だから、文在寅は隠れ親日派だというのは早計だ。日本文化が好きだと言うことが親日につながるものではないのだ。

フランスについて見れば、ドイツ人もイギリス人もアメリカ人もフランス文化が大好きだ。ドイツ人のプロイセンの軍団のような団体行動も、イギリス人の気取りも、アメリカ人の野卑な仕草もフランス人から軽蔑されているしそれを彼らも知っているが、それでもパリにやってくることが一生の夢だ。

しかし、だからといって、フランスの外交政策に理解を示すわけでない。だから日本好きの文在寅一家だからといって大統領の政策が反日であることは不思議でない。

もっとも、まったく意味がないわけでない。ナチスもパリの街を焼くことを躊躇してコルテリッツ将軍はヒトラーの命令を無視した。ノートルダムが焼けたらアメリカ人も多額の寄付をする。英国の上流階級のフランスへの愛着は、ポピュリストの反大陸的な外交政策にもそれなりにブレーキになっている。

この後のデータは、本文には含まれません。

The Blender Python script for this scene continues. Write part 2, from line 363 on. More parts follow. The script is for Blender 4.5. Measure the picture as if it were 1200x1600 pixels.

文在寅一家にせよほかの韓国人が日本文化が好きだからといって、外交政策で意味があるなどと思わない方がいい。しかし、日本がいかに経済的にも文化的にも韓国に対して貢献してきたかを理解してもらうための素地にはなると思う。残念ながら韓国から日本への文化的貢献はひどく誇張されたり、ねじ曲げられている。

朝鮮文化は日本文化より先に発展したという根拠のないテーゼを先に立てて、それから根拠もなく恩義を押しつけているし(東北地方の気候に近い半島南部で日本より先に稲作が普及したはずもないのは常識を働かせたら分かる)、古代については、半島在住の漢民族の貢献を韓国人の貢献だとすり替えている。いわゆる帰化人でも文明に貢献したのはすべて漢民族で、満洲系の百済人は亡命者だ。

逆に、日本から韓国への貢献は、ほとんど研究すらされていない。日本で早く出現して、のちに韓国で広まったもののうち多くが、日本の影響だというのが普通の見方だが、そういうものは、研究もされていから意識もされなかったり、「日本が韓国より先進的であったはずないから、見つかっていないだけだ」ということになる。前方後円墳は日本での衰退期になってようやく韓国でも真似られ出現している(『日本国紀』では百済が日本の植民地みたいなものだったからと述べているが、実際には日本が支配していた任那4県において築造された)。

そういう歪みを是正するためには、まず、日本人自身が日韓交流史について正しい認識を確立しないと韓国人に正しい歴史を理解してもらいようがない。そうしてはじめて、韓国人の日本好きがゆっくりと反日の克服につながっていくのだと思う。

歴史的に日本人が韓国を先進的な文化をもった国だと思っていたとか言うことはほとんどない。あるとすれば、儒学者くらいだ。朱子学の宗教国家みたいなものだったのだから、当然だ。

それを、朝鮮総督府が日韓併合が円滑であるように、日本人の韓国への好感度を上げようと、朝鮮の伝統文化を称揚し振興し(中国文化を至上とする韓国では朝鮮の伝統文化への評価は低かった)、日本への貢献も誇張したのが原点なのであって、そうした日本の朝鮮統治の『負の側面』こそ克服すべきだ。